There are $n+1$ containers, marked $C_0, C_1, C_2, ..., C_n$, each with $n$ balls inside. We know that container $C_i$ has exactly $i$ white balls, and $n-i$ black balls. The probability of picking a specific container is $\frac{1}{n+1}$. We randomly pick a container, and take out $r$ balls. Of which $k$ are white, and $r-k$ are black. What is the probability we took these balls out of container $C_m$.
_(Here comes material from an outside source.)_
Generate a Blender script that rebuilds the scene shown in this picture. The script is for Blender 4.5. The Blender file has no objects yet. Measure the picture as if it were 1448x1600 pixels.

The answer I received from peers is: $$ P(C_m) = \frac{\binom{m}{k} \binom{n-m}{r-k}}{\binom{n+1}{r+1}}$$
However, this solution fails for edge cases. For example:
Let $n=2$, $r=k=1$, and we want to check the probability for container $C_0$. Container $C_0$ has exactly 2 black balls and 0 white balls. We take out 1 ball, of which 1 is white. What's the probability the container is container $C_0$? Logically, we can conclude - $0$. Yet algebraically this doesn't make sense, because $\binom{m}{k}$ fails (You can't choose 1 out of 0).
So is the answer I received from my peers correct?
For natural numbers $m$ and $k$, $\binom mk$ is usually defined to be $0$ when $m\lt k$. See for instance Wikipedia and MathWorld.